#### Requirement:
Extract the lines from the first one in the records below through the line containing "S.view_settings.exposure = 0.0", keeping both ends and leaving out any pictures.

#### Dataset records:
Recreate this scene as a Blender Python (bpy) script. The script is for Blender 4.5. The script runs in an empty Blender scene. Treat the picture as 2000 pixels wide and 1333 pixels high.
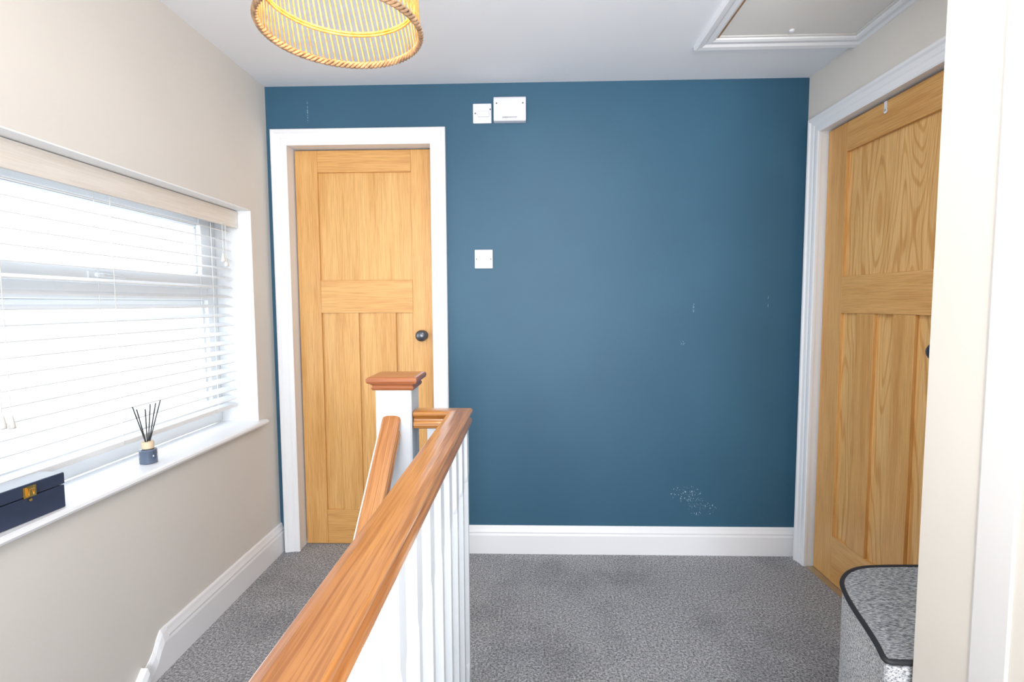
import bpy, bmesh, math, random
from mathutils import Vector, Matrix
random.seed(7)
S = bpy.context.scene
COL = S.collection
S.view_settings.view_transform = 'Standard'
S.view_settings.look = 'None'
S.view_settings.exposure = 0.0

# ------------------------------------------------------------------ constants
H = 1.263; D = 2.58; XL = -1.27; XR = 1.3297; ZC = 2.318
SK = math.radians(1.578)
YF = -3.2   # far end of the landing behind the viewpoint

# ------------------------------------------------------------------ materials
def new_mat(name):
    m = bpy.data.materials.new(name); m.use_nodes = True
    nt = m.node_tree; b = nt.nodes['Principled BSDF']
    return m, nt, b
def N(nt, typ, **kw):
    n = nt.nodes.new(typ)
    for k, v in kw.items():
        if k.startswith('i_'): n.inputs[k[2:].replace('_', ' ')].default_value = v
        else: setattr(n, k, v)
    return n
def ramp(nt, stops):
    r = nt.nodes.new('ShaderNodeValToRGB')
    e = r.color_ramp.elements
    while len(e) < len(stops): e.new(0.5)
    for k, (p, c) in enumerate(stops):
        e[k].position = p; e[k].color = (c[0], c[1], c[2], 1)
    return r
def lin(r, g, b):
    f = lambda c: ((c/255)/12.92 if c/255 <= .04045 else (((c/255)+.055)/1.055)**2.4)
    return (f(r), f(g), f(b), 1)
def coords(nt, scale=(1, 1, 1), loc=(0, 0, 0)):
    tc = nt.nodes.new('ShaderNodeTexCoord'); mp = nt.nodes.new('ShaderNodeMapping')
    mp.inputs['Scale'].default_value = scale; mp.inputs['Location'].default_value = loc
    nt.links.new(tc.outputs['Object'], mp.inputs['Vector'])
    return mp.outputs['Vector']
def mixc(nt, fac, a, b, mode='MIX'):
    n = nt.nodes.new('ShaderNodeMix'); n.data_type = 'RGBA'; n.blend_type = mode
    for sock, v in ((n.inputs[0], fac), (n.inputs[6], a), (n.inputs[7], b)):
        if hasattr(v, 'is_output'): nt.links.new(v, sock)
        else: sock.default_value = v
    return n.outputs[2]
def bump(nt, b, height, strength=.2, dist=.01):
    n = nt.nodes.new('ShaderNodeBump'); n.inputs['Strength'].default_value = strength
    n.inputs['Distance'].default_value = dist
    nt.links.new(height, n.inputs['Height']); nt.links.new(n.outputs[0], b.inputs['Normal'])

def plain(name, rgb, rough=.5, metal=0, var=.04, scale=3, bmp=0.0, bscale=200, coat=0):
    m, nt, b = new_mat(name)
    c = lin(*rgb)
    n = N(nt, 'ShaderNodeTexNoise', i_Scale=scale, i_Detail=3.0)
    nt.links.new(coords(nt), n.inputs['Vector'])
    r = ramp(nt, [(.3, [x*(1-var) for x in c[:3]]), (.7, [min(1, x*(1+var)) for x in c[:3]])])
    nt.links.new(n.outputs['Fac'], r.inputs[0]); nt.links.new(r.outputs[0], b.inputs['Base Color'])
    b.inputs['Roughness'].default_value = rough; b.inputs['Metallic'].default_value = metal
    b.inputs['Coat Weight'].default_value = coat
    if bmp:
        n2 = N(nt, 'ShaderNodeTexNoise', i_Scale=bscale, i_Detail=2.0)
        nt.links.new(coords(nt), n2.inputs['Vector']); bump(nt, b, n2.outputs['Fac'], bmp, .002)
    return m

def oak(name, axis, light=(228, 182, 118), dark=(206, 152, 86), cathedral=False, rough=.38, seed=0.0, coat=0.0, pore=.45):
    m, nt, b = new_mat(name)
    def sc(across, along): return tuple(along if i == axis else across for i in range(3))
    v = coords(nt, sc(11, .8), (seed, seed*1.7, seed*.6))
    n1 = N(nt, 'ShaderNodeTexNoise', i_Scale=1.6, i_Detail=5.0, i_Roughness=.6, i_Distortion=.2)
    nt.links.new(v, n1.inputs['Vector'])
    r1 = ramp(nt, [(.3, lin(*dark)[:3]), (.52, lin(*[(a+c)/2+3 for a, c in zip(light, dark)])[:3]), (.75, lin(*light)[:3])])
    nt.links.new(n1.outputs['Fac'], r1.inputs[0])
    n2 = N(nt, 'ShaderNodeTexNoise', i_Scale=1.0, i_Detail=3.0)
    nt.links.new(coords(nt, sc(260, 7)), n2.inputs['Vector'])
    r2 = ramp(nt, [(.38, (.66, .56, .46)), (.56, (1, 1, 1))])
    nt.links.new(n2.outputs['Fac'], r2.inputs[0])
    col = mixc(nt, pore, r1.outputs[0], r2.outputs[0], 'MULTIPLY')
    if cathedral:
        nd = N(nt, 'ShaderNodeTexNoise', i_Scale=1.0, i_Detail=1.5, i_Roughness=.45)
        nt.links.new(coords(nt, sc(6, .75), (seed*2, 3, 1)), nd.inputs['Vector'])
        mu = N(nt, 'ShaderNodeMath', operation='MULTIPLY'); mu.inputs[1].default_value = 160
        nt.links.new(nd.outputs['Fac'], mu.inputs[0])
        si = N(nt, 'ShaderNodeMath', operation='SINE'); nt.links.new(mu.outputs[0], si.inputs[0])
        r3 = ramp(nt, [(.0, (1, 1, 1)), (.35, (1, 1, 1)), (.95, (.78, .62, .42))])
        nt.links.new(si.outputs[0], r3.inputs[0])
        col = mixc(nt, .7, col, r3.outputs[0], 'MULTIPLY')
    nt.links.new(col, b.inputs['Base Color'])
    b.inputs['Roughness'].default_value = rough
    b.inputs['Coat Weight'].default_value = coat; b.inputs['Coat Roughness'].default_value = .12
    bump(nt, b, n2.outputs['Fac'], .08, .001)
    return m

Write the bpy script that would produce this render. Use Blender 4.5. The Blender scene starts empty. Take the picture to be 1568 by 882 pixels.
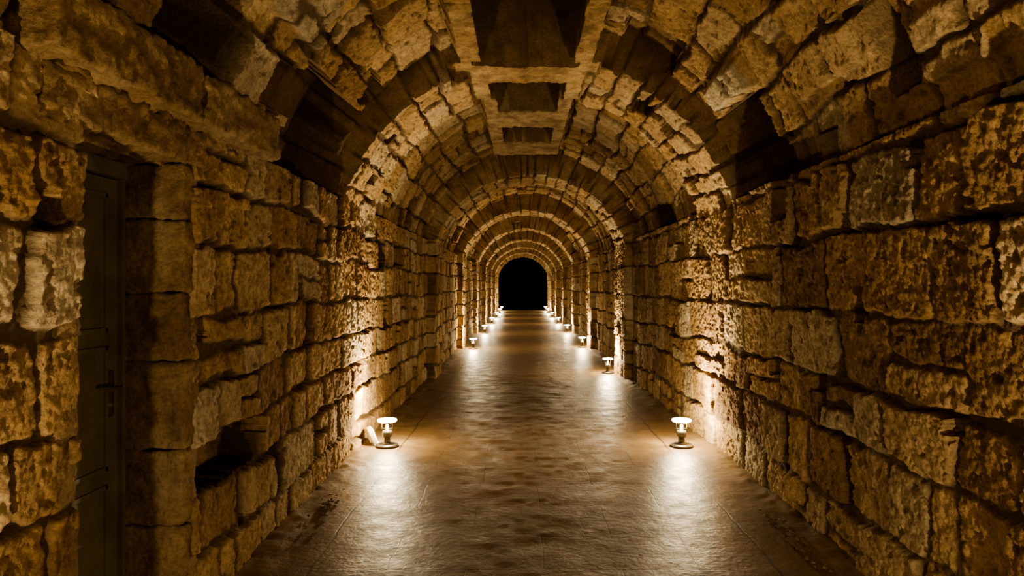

#### Reply:
Recreate this scene as a Blender Python (bpy) script. The script is for Blender 4.5. The script runs in an empty Blender scene. Treat the picture as 2000 pixels wide and 1333 pixels high.
import bpy, bmesh, math, random
from mathutils import Vector, Matrix
random.seed(7)
S = bpy.context.scene
COL = S.collection
S.view_settings.view_transform = 'Standard'
S.view_settings.look = 'None'
S.view_settings.exposure = 0.0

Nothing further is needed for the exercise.